Una cinta autoadhesiva de color rojo. Con ella, la pareja integrada por un escultor y una bailarina traza una separación entre el espacio de trabajo de cada uno, dentro del enorme ambiente que han destinado a ese fin. Ambos ocupan, junto a otros intelectuales y artistas, lo que alguna vez fue una gigantesca hilandería, en algún barrio de Rio de Janeiro. Tal vez la ocupan desde hace poco, y quizás por eso acaban de separar sus espacios. Aquí se imponen una comprobación y un aviso. La comprobación es que una pareja puede establecer espacios, rutinas, modalidades, horarios, pero no las corrientes internas entre ambos. Ésas que sólo se guían por temperaturas, ciclos, remolinos.
El aviso es que Pendular, producción brasileña con un pequeño aporte argentino, es una de esas películas en las que la protagonista femenina se llama “ella”, y el masculino, “él”. Películas que definitivamente no piensan en los críticos de cine, que tienen que escribir notas de cuatro mil caracteres repitiendo una y otra vez “ella” y “él”, pronombres indeterminados, vagos, anodinos. Los críticos odian a esa clase de películas.
Pero no a esta clase, donde lo que manda son, justamente, las corrientes internas. Pendular es, si se quiere, una película antiargentina. Al menos en el sentido dramático tradicional de la palabra. No porque sea brasileña, claro, sino porque en ella los conflictos no se verbalizan. Suceden, y los personajes tienen comportamientos en relación a ellos. Por lo cual cabe al espectador un trabajo mayor que en um filme falado (para citar el título de una película de Manoel de Oliveira), donde todo está siempre más claro, más expuesto, más racionalizado. Aquí, que “él” empiece movilizando grandes bloques de piedra y madera con un sistema de poleas y ayuda de varios asistentes, y “ella” en cambio tarde en comenzar a ensayar, puede estar hablando de la ambición del trabajo de uno y de cierta crisis en el de otra, sin que jamás se pronuncie una palabra en tal sentido. Así como que jugando a un videogame ambos se toreen podría aludir a una rivalidad latente, a la que de algún modo había referido ya la escena inicial, cuando ninguno de los dos quiere dar el brazo a torcer en un juego tan pavo como un fulbito improvisado, con el rollo de cinta roja haciendo las veces de pelotita.

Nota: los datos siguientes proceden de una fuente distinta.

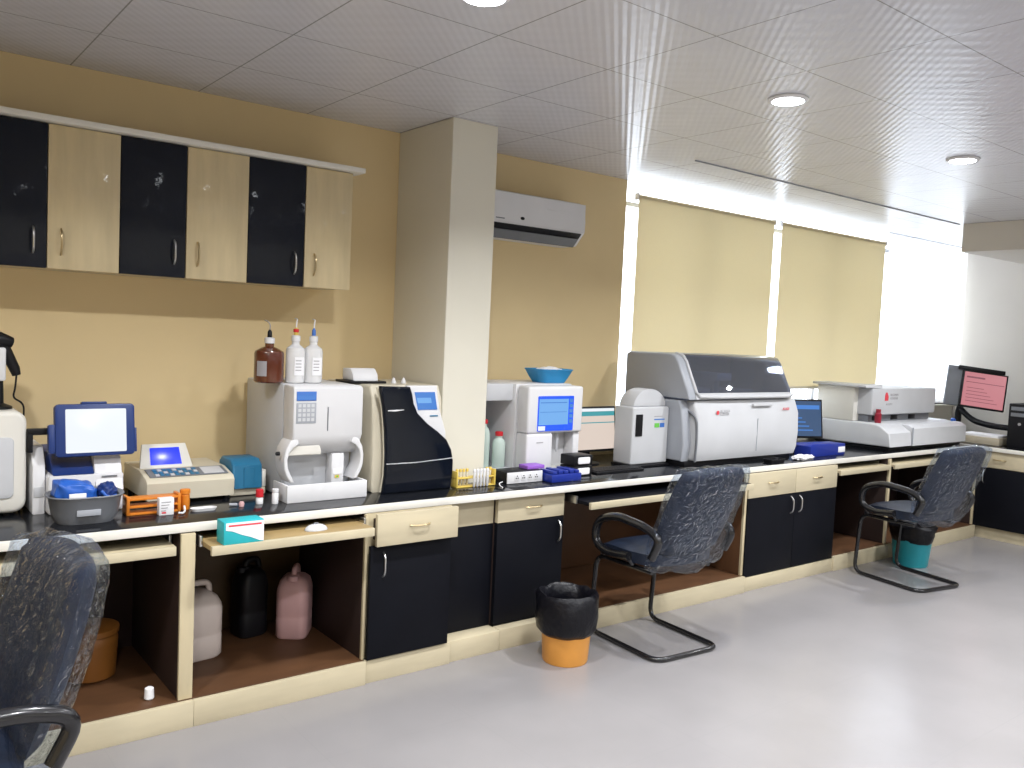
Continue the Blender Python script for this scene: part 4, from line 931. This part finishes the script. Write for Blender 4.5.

Pero el momento clave es cuando, después de hacer el amor (las escenas de sexo entre ambos son bien directas, pero a años luz de cualquier intención de explotación) él dice que quiere tener un hijo, y para ella es como si le hubiera confesado “Mi ídolo es Messi”. Otra vez: no se hablará del tema (en una película argentina no se dejaría de hablar de él, desde aquí hasta el final) y sin embargo ese tema estará presente en cada cosa que pase entre los dos de allí en más, como un fuera de campo que mueve los hilos. Las coreografías de ella, ahora junto a un compañero de baile, se volverán más dramáticas. Ya no simples pendulaciones (¿vendrá de allí el título de la película? ¿o será más bien de otra clase de balanceos, anímicos y de poder interno de la pareja), sino ahora movimientos más bruscos y cortantes. “Él”, a su turno, deberá reconocer en una cena que la obra llamada a marcar un corte en su trabajo corre peligro de naufragio, por confusión. Y el tema del hijo reaparecerá, inevitablemente.
En su segundo largo después de la premiada Historias que sólo existen al ser recordadas, la carioca Júlia Murat (37 años) vuelve a filmar una historia carente de peripecias. Mientras que aquella transcurría en un pueblito, esta se concentra en un único interior, del que sale sólo en un par de ocasiones (una presentación de ella y el último plano, que parece querer recordar que el afuera también existe) y, prácticamente, con dos únicos protagonistas: las pendulaciones son siempre de a dos. La realizadora, hija de la veterana Lucia Murat, aprovecha el gran espacio de la ex fábrica y todas las posibles subdivisiones que permiten los grandes bloques con los que “él” trabaja, alternando con fluidez entre planos largos, cortos y medios de acuerdo a lo que pide la escena y narrando alternativamente desde los puntos de vista de “él” y de “ella”. Así como refuerza el dramatismo o carácter enigmático de algunas escenas filmándolas entre sombras. Notoriamente, aquélla en la que uno de los personajes se entera de aquello de lo que menos quisiera enterarse.